Water-Induced Confinement of Perfluorinated Pollutants in Biobased Polyamide Nanofibrous Membranes

Perfluorooctanoic acid (PFOA), a representative per- and polyfluoroalkyl substance (PFAS), is a persistent water contaminant due to its strong C-F bonds and amphiphilic molecular nature. Here, we reveal a water-mediated adsorption mechanism in biobased poly(hexamethylene 2,5-furandicarboxylamide) (PA6F) nanofiber membranes, in which hydration induces structural densification and molecular confinement of PFOA within the fibrous network. Upon water exposure, the electrospun PA6F membrane undergoes macroscopic shrinkage driven by swelling and partial fusion of individual nanofibers, leading to a denser polymer matrix.

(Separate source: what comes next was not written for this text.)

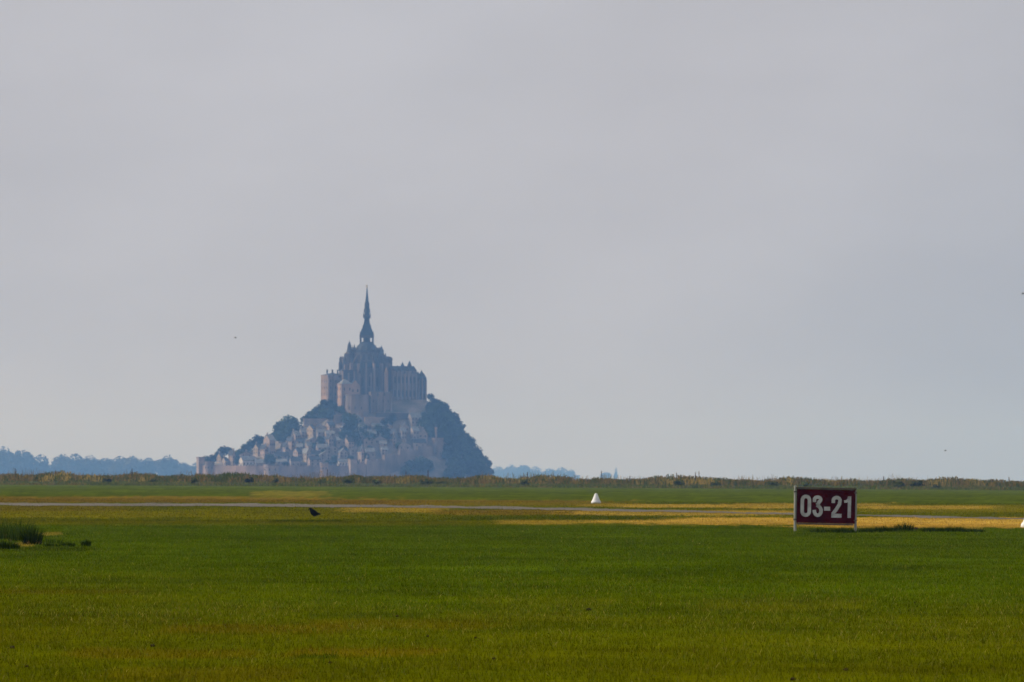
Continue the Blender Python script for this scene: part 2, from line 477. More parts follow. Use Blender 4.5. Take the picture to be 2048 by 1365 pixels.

This transformation promotes strong PFOA retention through a combination of hydrogen bonding, electrostatic interactions, and physical confinement, as supported by molecular dynamics simulations. The PA6F nanofiber membranes achieve a PFOA removal efficiency of 94.6% and an adsorption capacity of 3.92 mg g-1 at industrially polluting concentrations. Thermal regeneration at 240 °C enables complete release of confined PFOA while preserving the polymer backbone. The recovered polymer can be reprocessed by re-electrospinning to form new nanofiber membranes that retain 93% of the original adsorption capacity after reuse. These findings provide water-mediated confinement mechanisms in more sustainable polyamide systems, establishing a closed-loop adsorption-regeneration pathway for long-term PFAS remediation in aqueous environments.